* **Exercise brief**: Copy all lines of the listing that include the string "objects".

* **Dataset content**:
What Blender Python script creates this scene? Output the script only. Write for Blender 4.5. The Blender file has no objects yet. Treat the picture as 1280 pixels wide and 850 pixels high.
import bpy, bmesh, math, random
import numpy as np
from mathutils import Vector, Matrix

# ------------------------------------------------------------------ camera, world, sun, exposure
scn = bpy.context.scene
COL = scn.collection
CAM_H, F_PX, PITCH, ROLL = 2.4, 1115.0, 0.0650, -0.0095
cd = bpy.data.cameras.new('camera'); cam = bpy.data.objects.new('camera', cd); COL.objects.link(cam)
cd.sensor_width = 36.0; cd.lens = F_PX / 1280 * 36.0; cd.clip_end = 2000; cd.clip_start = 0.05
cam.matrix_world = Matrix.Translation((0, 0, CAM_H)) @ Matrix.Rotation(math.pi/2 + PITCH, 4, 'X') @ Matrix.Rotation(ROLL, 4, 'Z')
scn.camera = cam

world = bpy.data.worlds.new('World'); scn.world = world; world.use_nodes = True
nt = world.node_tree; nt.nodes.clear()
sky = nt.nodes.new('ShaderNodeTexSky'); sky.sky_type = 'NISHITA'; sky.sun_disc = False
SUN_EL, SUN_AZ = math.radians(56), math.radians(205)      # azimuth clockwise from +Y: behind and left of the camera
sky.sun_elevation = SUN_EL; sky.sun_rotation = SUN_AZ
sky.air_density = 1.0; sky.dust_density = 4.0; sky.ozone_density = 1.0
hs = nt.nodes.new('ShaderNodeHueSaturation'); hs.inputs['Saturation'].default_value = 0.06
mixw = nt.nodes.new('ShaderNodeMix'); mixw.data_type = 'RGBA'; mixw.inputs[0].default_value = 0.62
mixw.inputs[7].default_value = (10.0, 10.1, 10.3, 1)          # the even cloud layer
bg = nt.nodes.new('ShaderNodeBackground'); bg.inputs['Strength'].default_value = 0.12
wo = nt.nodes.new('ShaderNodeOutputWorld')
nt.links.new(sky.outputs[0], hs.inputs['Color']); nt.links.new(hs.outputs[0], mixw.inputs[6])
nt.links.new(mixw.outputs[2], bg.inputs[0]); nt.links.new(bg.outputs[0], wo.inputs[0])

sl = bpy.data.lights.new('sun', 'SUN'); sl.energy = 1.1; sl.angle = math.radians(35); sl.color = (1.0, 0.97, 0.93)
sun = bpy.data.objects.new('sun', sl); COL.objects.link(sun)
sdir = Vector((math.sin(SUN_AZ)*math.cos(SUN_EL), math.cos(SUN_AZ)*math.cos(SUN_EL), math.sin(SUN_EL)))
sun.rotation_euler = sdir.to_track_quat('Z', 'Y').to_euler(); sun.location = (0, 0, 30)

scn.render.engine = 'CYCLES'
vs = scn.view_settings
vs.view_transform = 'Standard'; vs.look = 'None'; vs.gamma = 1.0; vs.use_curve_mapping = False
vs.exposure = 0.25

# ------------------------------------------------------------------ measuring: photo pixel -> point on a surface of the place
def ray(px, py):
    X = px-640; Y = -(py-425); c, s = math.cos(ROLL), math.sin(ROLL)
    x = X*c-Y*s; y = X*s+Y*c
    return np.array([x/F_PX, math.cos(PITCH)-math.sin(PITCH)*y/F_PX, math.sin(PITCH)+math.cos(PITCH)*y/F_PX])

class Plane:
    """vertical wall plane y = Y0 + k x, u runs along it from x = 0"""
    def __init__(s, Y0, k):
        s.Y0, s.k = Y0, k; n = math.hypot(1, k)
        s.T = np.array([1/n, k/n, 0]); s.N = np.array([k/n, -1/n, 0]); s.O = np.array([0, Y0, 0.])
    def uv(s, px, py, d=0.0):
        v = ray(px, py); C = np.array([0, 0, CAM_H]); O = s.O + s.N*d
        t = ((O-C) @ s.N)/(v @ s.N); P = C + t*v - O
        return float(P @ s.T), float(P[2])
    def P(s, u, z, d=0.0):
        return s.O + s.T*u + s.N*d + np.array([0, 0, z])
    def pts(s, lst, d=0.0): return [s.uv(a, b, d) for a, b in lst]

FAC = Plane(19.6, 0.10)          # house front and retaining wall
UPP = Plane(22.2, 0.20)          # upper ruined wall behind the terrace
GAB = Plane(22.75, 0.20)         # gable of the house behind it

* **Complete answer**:
What Blender Python script creates this scene? Output the script only. Write for Blender 4.5. The Blender file has no objects yet. Treat the picture as 1280 pixels wide and 850 pixels high.
cd = bpy.data.cameras.new('camera'); cam = bpy.data.objects.new('camera', cd); COL.objects.link(cam)
sun = bpy.data.objects.new('sun', sl); COL.objects.link(sun)